啓発活動への決意
「ディスレクシア当事者」として話をしてほしいという依頼を頂いたのが、ちょうど3年半前。私は自分の中に何か明確に伝えたい事をもっていたわけではなく、その場では、母校であるアットマーク国際高校の「学習コーチング」を取り入れた学習法が自分自身に適合して、長所を活かすことができたというようなお話をさせていただきました。
その後、この講演を聞いた埼玉新聞の記者の方から、「特別支援教育の連載を始めるのだけれど、南雲君は、顔と名前は出せますか?」と声をかけられました。私は当然「はい」とお返事し、実際に私の実名と写真入りで、記事が掲載されました。
このとき、じつは私は「どうして、そんな当たり前のことを聞くのだろうか?」と疑問に思ったのです。しかし、その答えはすぐにわかりました。今では、少しずつ変わってきているのかもしれませんが、新聞やテレビなど、不特定多数の人が見る媒体において、障害のある人が「実名・顔出し」するというのはリスクが高いということでした。メディアに登場することで「いじめや差別の原因になる」かも知れません。また、当事者の多くが「周囲にカミングアウトしていない」ことも「実名・顔出し」できない大きな要因でした。この一件で、そうした現実をはじめて知り、障害が原因で当たり前のことができないことに、落胆しました。
しかし、同時に「カミングアウトしても平気な世の中にするための突破口を開く」という目標ができました。そこで、講演活動を始めることに決めたのです。しかし、当然、どこの誰かもわからない人間を、講演会の講師として招いてくれるところなどありません。 私は、まず「発達障害」というキーワードで、パソコン上から、あらゆる団体をリサーチして、コンタクトを取りました。すると、ごくわずかですが「場所は提供するけれど、講師料は交通費分くらいしか支給できないよ」と言ってくださる団体がありました。場所を提供していただけるだけでも、こんなにありがたいことはありません。そうして、平日はアットマーク国際高校で学習支援室助手として働き、週末は高速バスで、関東、関西方面を中心に講演に飛び回るという生活が始まりました。
この時、私は高校卒業をして間もない上に、社会での経験もほとんどない。その中で、「自分の強みとは何だろう?」と考えていました。先程申し上げた「埼玉新聞」に掲載されたことや、NHKの「ハートをつなごう」という番組に出演したこともアピールしながら、必死で講演活動を続けていくうち、新聞社からの取材依頼や出版社から執筆依頼なども来るようになりました。
ベストセラーとなっている、村上春樹さんの長編小説「1Q84」にディスレクシアの女性が登場したこともあって、この障害が以前より社会に注目されるようになったと感じてはいます。しかし、読者の方は、小説を読みたいのであって、ディスレクシアに興味があるのではありません。認知度が上がるのは良いことですが、そういったことをきちんとわきまえた上で、浮き足立たぬように、慎重に活動していく必要性を感じています。

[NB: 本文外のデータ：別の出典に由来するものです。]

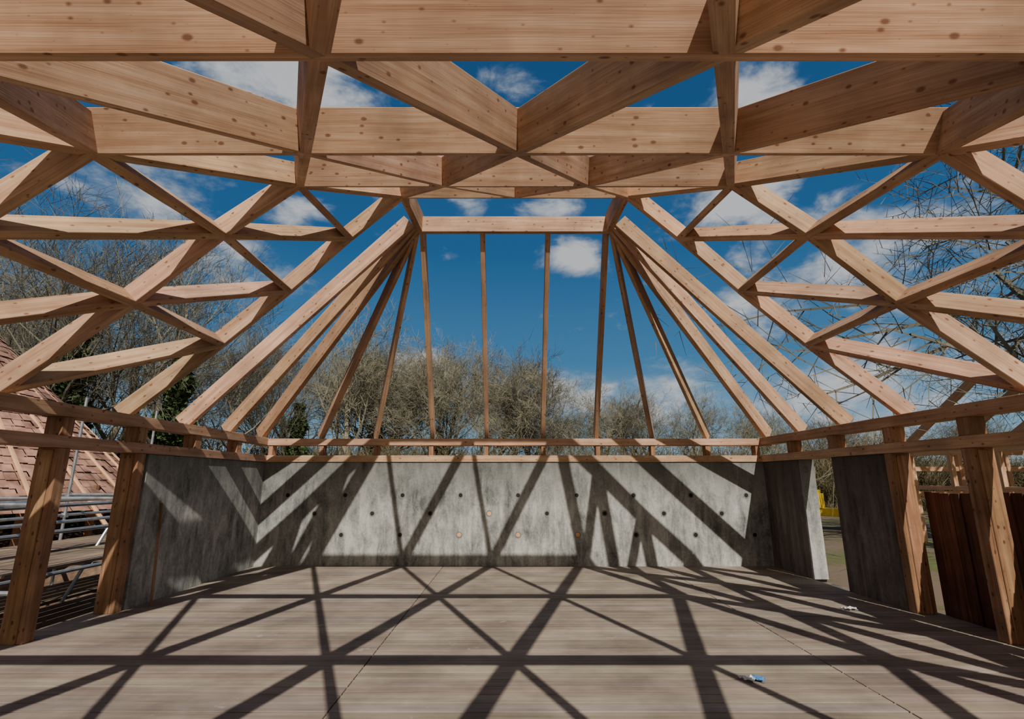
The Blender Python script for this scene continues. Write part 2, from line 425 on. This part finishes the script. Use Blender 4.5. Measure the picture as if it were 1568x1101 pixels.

錯覚を起こしてしまいがちですが、同じような価値観や状況の人といつも一緒にいると、「ディスレクシア」は、既に世の中に知れ渡っているという勘違いをしてしまいます。しかし、まだまだ、知られていないのが現実です。
もっともっと、世の中を変えていかなければなりません。「発達障害」をもつ人達が、不当な扱いを受けないために。